Editor’s Note: This piece is part of a conversation Patheos is hosting on the new film The Armor of Light. Find more perspectives here.
Pastor Rob Schenck has about as impeccable a conservative pedigree as you can find. He is an evangelical Christian and the founder of the Christian outreach organization, Faith and Action. He is deeply committed prolife leader who was even involved in the early days of Operation Rescue; he became infamous for cradling the body of an infant, nineteen weeks from conception, at a public demonstration in 1992, declaring that this was not about ideology, “This is a dead baby!” He is someone who is most comfortable with the most conservative wing of the Republican party, who resonates with Tea Party members like Michelle Bachmann and Sarah Palin.
Except when it comes to one issue. One really big issue. Despite fears of being branded a liberal elite who betrayed his fellow conservatives, Schenck was becoming more and more convicted over the years about the way so many prolife Christians were relating to guns. About the obsession with guns. And Schenck was becoming increasingly convinced that the love affair (more than the mere ownership) that evangelicals have with guns was antithetical to being truly and consistently prolife.
Early on in Abigail Disney’s new documentary, The Armor of Light, Schenck describes his initial idealism about fellow Christians and fellow prolifers. He believed so fervently that everyone on the prolife team supported the sacredness of life completely; it never entered his mind that their movement would respond with violence. When the shootings of abortion doctors began, Schenck says, “I was more than shocked. I was stunned. … I thought no one in our world would ever perpetrate such a thing. I was naïve. And then, to see that they would, left me in doubt. Our own people are capable of this. People under my spiritual care are capable of this. That probably means I’m capable.”
This seems to be the beginnings of Schenck developing a more nuanced understanding of evil, an understanding that evil does not just exist in “bad guys out there,” but evil also exists within one’s own heart.

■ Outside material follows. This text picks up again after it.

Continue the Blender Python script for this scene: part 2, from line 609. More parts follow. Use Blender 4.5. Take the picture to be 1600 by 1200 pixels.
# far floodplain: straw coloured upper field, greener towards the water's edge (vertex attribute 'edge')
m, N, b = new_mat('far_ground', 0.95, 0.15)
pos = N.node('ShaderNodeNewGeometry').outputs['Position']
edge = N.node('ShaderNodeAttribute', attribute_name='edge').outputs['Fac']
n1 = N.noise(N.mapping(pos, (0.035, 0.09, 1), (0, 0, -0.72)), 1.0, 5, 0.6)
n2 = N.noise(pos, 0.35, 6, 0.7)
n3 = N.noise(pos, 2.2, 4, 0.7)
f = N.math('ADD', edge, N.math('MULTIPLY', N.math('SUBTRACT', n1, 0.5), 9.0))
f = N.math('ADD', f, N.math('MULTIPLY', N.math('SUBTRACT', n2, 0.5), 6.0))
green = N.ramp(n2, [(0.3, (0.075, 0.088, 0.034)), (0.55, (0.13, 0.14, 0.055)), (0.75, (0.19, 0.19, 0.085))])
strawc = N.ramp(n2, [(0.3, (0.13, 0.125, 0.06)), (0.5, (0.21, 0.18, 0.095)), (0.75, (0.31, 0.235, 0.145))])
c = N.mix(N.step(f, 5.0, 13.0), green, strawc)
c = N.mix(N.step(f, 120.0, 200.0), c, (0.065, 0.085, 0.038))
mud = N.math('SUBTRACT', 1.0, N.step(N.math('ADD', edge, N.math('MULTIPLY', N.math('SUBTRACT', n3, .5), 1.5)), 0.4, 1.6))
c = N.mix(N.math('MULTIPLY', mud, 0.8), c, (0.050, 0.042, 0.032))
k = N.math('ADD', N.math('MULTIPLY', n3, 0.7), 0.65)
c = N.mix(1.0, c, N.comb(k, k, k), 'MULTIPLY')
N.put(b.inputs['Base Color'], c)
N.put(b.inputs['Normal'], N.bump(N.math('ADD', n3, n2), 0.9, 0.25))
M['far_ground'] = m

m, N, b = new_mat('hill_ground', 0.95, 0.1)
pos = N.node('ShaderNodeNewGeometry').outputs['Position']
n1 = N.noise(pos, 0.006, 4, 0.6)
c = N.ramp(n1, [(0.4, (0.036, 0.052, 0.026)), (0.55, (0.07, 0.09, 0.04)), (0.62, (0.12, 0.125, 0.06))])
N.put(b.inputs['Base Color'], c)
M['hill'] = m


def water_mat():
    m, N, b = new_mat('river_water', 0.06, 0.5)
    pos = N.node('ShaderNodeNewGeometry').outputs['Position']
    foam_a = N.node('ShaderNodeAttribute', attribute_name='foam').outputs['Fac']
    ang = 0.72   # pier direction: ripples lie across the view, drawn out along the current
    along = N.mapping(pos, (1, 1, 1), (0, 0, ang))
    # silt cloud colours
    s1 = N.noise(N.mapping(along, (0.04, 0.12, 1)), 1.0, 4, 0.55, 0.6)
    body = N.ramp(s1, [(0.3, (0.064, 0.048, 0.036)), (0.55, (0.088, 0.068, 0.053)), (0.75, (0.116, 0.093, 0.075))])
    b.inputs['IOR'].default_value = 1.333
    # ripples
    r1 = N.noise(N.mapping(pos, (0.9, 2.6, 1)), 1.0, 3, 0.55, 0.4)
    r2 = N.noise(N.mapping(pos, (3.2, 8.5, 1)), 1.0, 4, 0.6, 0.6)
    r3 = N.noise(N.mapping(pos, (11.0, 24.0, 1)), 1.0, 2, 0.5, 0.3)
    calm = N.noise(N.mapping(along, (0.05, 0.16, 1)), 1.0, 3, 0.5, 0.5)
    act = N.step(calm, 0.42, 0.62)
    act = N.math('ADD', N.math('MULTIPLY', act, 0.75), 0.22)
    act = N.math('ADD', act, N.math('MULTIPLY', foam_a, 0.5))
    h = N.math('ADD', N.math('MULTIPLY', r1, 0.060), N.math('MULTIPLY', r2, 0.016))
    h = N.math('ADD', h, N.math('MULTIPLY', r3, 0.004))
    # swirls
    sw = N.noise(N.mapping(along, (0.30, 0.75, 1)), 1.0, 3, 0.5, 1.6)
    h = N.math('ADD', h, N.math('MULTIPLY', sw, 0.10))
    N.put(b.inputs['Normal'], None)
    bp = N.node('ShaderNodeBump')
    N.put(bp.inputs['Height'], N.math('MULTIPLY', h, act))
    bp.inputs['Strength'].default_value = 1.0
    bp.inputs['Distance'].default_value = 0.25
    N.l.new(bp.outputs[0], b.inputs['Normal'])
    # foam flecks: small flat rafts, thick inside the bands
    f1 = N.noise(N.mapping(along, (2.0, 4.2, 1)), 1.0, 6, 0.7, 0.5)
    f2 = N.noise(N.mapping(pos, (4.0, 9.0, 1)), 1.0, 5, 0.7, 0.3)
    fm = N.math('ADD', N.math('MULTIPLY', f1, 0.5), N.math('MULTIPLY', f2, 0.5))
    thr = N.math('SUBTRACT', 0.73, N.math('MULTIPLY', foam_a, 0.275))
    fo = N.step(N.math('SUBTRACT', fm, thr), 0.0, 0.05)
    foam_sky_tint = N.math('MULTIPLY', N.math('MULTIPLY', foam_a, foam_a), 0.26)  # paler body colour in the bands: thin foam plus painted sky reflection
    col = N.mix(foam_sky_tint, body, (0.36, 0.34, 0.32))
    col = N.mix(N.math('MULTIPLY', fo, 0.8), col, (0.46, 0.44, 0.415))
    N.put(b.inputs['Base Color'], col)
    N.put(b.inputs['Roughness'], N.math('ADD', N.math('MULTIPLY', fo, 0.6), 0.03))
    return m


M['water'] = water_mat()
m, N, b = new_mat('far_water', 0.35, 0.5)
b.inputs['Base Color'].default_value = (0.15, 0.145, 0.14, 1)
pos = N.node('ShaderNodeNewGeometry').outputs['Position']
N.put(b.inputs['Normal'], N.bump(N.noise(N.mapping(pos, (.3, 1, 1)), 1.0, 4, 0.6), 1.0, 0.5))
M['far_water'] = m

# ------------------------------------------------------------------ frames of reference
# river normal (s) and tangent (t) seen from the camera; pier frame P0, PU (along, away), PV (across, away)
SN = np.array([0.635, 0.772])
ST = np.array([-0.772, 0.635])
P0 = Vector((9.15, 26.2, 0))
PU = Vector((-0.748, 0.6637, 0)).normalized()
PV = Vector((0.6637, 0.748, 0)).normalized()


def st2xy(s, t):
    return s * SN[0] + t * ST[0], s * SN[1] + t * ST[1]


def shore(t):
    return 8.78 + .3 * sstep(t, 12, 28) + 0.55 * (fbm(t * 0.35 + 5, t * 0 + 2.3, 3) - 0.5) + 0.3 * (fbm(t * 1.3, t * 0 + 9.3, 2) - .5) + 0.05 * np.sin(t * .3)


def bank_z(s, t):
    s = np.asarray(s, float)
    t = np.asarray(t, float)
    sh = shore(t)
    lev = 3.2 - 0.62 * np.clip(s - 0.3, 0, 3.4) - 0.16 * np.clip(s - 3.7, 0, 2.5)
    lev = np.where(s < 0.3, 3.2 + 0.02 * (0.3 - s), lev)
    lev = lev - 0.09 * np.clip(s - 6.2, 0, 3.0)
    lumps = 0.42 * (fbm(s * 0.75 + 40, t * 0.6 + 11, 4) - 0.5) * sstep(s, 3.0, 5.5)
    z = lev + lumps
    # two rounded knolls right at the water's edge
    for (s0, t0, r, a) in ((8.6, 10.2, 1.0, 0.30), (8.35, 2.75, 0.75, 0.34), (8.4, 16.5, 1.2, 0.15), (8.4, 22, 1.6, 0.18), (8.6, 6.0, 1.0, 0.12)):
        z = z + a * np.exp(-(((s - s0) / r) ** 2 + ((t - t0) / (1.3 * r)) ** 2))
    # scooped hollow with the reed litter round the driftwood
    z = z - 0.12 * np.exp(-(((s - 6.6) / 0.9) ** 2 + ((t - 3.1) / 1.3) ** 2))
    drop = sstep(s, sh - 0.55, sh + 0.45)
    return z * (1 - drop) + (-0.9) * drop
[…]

As Schenck encountered the evils of gun violence playing out more and more in the news, he was stirred and convicted, but kept pushing the conviction down. How did someone with so many other issues on his plate have time for this one too? But then one day, the 2013 Navy Yard shooting happened in his own neighborhood. No longer able to silence his conscience, Schenck knew that he had a moral obligation to begin to explore the issue of gun violence, the relation of evangelicals to guns, and how the biblical witness would speak to that.